Zona de confort. La idea de evitar el estrés o la tensión se ha puesto de moda. Y algunos parecen malinterpretarla y la asocian a la calma, a la tranquilidad. Abusan
de una sensación: que el mundo debiera ser un lugar sin sobresaltos y que siempre es mejor bajar un cambio.
Creo que no, aunque entiendo que todo tiene un por qué. En una sociedad en la que estar acelerado es la norma y en la que muchas cosas no tienen escala humana -viajar dos horas para llegar al trabajo y otras tantas para volver y eso siempre que haya trabajo, por ejemplo- genera un cansancio con el afuera del que uno intenta escapar. Está bien si se le encuentra una respuesta precisa a un problema ídem pero, cuando se convierte en tendencia, estamos arriesgando la dosis diaria de adrenalina que necesitamos para sentirnos vivos de verdad. Y para que haya cierta serendipia -descubrir cosas por casualidad- de tanto en tanto.

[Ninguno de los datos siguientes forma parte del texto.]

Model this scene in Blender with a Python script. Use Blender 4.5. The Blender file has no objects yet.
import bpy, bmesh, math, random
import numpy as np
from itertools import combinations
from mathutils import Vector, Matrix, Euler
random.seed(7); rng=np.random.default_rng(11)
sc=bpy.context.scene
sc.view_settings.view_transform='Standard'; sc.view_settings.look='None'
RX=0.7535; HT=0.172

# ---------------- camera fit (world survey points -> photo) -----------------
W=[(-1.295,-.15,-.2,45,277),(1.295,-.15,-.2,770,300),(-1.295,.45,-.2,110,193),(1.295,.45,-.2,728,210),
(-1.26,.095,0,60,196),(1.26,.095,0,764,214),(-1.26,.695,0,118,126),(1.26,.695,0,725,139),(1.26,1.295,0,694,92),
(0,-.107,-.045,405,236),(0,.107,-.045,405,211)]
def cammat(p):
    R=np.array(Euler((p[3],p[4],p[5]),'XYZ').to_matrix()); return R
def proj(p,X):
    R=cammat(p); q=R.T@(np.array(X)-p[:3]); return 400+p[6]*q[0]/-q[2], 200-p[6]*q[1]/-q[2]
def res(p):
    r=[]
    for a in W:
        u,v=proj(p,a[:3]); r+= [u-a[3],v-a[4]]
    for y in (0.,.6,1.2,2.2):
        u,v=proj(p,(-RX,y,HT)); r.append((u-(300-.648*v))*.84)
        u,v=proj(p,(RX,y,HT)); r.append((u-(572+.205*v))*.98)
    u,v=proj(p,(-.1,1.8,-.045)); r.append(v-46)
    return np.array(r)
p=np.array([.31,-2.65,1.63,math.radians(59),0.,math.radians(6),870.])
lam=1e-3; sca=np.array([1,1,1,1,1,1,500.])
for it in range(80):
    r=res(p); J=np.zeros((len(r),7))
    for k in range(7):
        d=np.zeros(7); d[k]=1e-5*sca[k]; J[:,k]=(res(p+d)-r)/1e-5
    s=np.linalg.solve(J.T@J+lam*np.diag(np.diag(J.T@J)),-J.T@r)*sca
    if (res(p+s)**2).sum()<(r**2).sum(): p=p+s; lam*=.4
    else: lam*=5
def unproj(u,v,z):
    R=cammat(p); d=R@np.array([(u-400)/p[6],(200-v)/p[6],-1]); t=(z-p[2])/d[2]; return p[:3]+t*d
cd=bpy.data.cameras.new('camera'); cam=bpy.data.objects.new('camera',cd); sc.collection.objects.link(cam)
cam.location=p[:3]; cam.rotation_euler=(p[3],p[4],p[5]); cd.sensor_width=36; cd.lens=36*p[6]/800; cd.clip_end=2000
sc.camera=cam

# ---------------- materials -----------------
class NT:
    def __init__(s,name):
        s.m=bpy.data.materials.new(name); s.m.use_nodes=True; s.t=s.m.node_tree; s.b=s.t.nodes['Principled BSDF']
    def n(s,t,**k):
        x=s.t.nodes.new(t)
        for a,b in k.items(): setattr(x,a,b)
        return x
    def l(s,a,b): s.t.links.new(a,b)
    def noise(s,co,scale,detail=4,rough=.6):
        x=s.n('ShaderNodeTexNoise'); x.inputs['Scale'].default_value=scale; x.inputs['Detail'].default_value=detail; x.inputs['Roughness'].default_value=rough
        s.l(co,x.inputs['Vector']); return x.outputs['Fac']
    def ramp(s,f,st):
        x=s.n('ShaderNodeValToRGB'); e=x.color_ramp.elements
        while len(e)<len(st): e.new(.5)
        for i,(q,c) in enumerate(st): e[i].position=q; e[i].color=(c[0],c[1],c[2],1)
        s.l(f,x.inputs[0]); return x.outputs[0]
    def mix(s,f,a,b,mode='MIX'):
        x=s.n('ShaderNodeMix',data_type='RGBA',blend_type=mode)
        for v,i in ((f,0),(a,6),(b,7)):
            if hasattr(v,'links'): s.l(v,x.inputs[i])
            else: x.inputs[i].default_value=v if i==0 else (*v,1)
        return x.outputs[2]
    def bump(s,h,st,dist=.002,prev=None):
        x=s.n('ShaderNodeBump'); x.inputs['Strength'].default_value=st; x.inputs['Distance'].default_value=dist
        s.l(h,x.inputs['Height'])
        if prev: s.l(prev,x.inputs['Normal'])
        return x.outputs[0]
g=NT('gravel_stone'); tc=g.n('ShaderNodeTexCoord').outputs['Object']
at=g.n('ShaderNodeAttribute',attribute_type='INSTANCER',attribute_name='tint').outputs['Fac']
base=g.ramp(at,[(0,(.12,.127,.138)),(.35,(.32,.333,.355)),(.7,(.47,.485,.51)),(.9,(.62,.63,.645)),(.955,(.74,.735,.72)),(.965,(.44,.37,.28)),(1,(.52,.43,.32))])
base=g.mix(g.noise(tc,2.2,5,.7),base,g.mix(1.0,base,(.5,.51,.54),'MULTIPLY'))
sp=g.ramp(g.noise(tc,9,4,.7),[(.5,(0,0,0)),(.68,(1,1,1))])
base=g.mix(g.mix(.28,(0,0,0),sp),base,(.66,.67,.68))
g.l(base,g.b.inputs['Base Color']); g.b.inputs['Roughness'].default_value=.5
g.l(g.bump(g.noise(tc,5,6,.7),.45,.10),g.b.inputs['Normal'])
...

A veces son temas definitorios: no continuar una pareja porque los planes de a dos asustan o porque siempre le vamos a encontrar algún pero al vínculo. O romper el diálogo con alguien querido porque nadie se anima a dar un paso atrás y a dejar la beligerancia de lado. ¿Es la incomunicación, acaso, una zona de confort? Raro, pero puede llegar a serlo si entrar en diálogo implica poner en jaque algunas (pseudo) convicciones.
Yo tuve alguna vez estas tentaciones, sin darme cuenta. O apenas. Trabajaba mucho. Era soltero. Tenía un departamento cómodo. Llegaban los fines de semana y siempre encontraba una razón para quedarme adentro. Porque nadie me interesaba. O porque debía terminar tal proyecto. O estaba cansado. O porque se necesita cierto tiempo para uno.
Nada de eso era verdad. Me daba temor empezar cosas nuevas que no fueran estrictamente profesionales y lo otro era una excusa. Lo hablé, lo vi y me di cuenta de que en ese momento estaba anestesiado. No sufría el encierro pero sí percibí una imagen dolorosa: si seguía así, iba a terminar como un ermitaño en medio de la ciudad. Que los hay, y muchos. Me dio pena pensarme en diez años en un mundo blindado. Cambié de dirección. Costó pero menos de lo que creía: a menudo es más pavorosa la imaginación que la simple realidad.